## PROBLEM DETAILS
Give the number of lines holding the string "scene" and nothing more.

## INFORMATION SHOWN

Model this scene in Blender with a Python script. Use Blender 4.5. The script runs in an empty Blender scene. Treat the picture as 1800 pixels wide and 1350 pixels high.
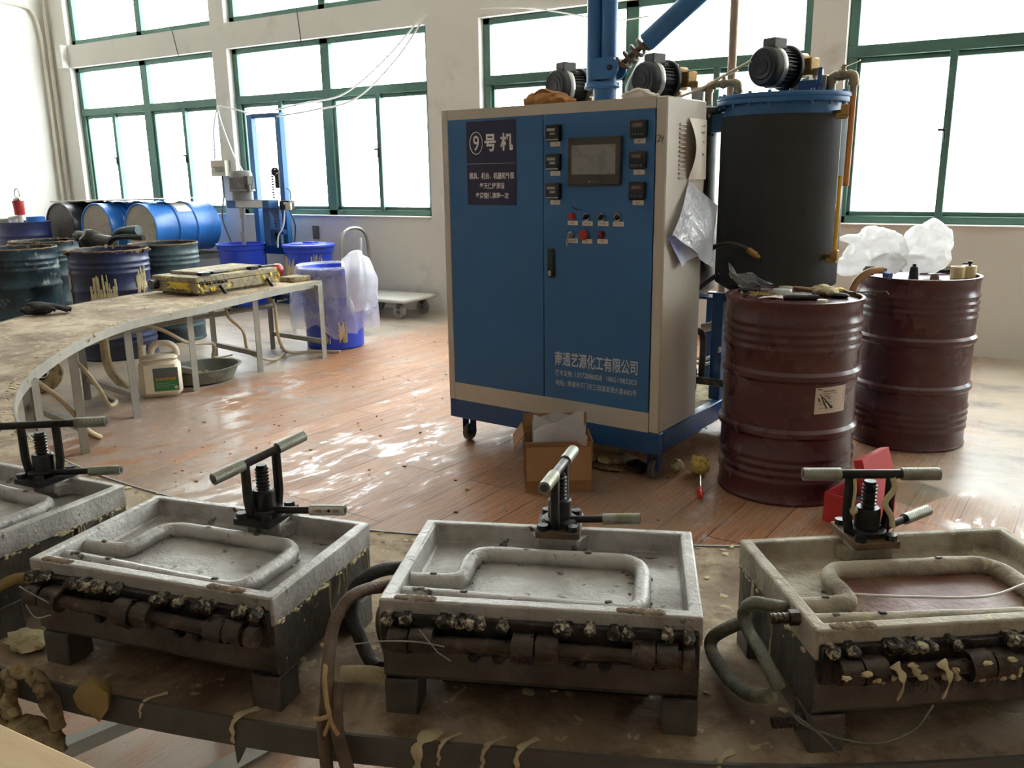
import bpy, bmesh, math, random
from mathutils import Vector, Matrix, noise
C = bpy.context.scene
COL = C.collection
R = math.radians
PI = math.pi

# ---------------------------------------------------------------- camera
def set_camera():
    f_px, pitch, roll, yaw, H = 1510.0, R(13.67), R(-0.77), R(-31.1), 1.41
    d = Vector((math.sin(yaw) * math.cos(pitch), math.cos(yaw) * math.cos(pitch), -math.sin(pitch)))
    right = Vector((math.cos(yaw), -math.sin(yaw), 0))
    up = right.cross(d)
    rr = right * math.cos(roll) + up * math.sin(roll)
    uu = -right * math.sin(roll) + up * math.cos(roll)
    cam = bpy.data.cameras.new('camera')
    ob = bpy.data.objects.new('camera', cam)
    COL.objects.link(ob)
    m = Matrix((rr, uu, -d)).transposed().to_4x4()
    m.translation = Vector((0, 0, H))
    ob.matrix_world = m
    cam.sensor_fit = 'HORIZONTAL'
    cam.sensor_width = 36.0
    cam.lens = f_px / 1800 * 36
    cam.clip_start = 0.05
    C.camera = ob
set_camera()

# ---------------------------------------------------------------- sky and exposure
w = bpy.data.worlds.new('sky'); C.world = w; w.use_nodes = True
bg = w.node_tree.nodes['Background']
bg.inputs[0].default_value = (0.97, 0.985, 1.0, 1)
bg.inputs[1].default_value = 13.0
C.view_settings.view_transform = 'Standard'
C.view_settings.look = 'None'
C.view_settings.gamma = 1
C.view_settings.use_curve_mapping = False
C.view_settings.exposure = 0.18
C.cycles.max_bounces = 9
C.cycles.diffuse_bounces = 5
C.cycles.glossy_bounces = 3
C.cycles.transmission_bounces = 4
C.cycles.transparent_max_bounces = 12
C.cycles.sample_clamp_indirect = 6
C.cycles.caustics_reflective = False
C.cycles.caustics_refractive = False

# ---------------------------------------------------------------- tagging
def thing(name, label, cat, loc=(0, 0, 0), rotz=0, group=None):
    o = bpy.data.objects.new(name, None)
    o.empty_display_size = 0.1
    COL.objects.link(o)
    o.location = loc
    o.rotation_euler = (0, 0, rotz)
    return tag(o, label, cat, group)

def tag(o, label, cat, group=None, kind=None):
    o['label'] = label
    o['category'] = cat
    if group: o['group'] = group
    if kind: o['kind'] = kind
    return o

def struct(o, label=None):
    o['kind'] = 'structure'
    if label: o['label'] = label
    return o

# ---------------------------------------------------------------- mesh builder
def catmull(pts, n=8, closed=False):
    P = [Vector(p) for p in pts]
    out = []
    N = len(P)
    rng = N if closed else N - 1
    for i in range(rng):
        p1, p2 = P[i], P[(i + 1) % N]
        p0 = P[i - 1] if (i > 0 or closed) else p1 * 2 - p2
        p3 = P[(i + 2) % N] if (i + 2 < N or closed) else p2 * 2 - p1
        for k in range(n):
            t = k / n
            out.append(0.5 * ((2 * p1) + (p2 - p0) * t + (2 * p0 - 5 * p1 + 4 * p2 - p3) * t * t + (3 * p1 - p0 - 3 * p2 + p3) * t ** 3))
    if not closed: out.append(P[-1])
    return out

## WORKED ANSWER
2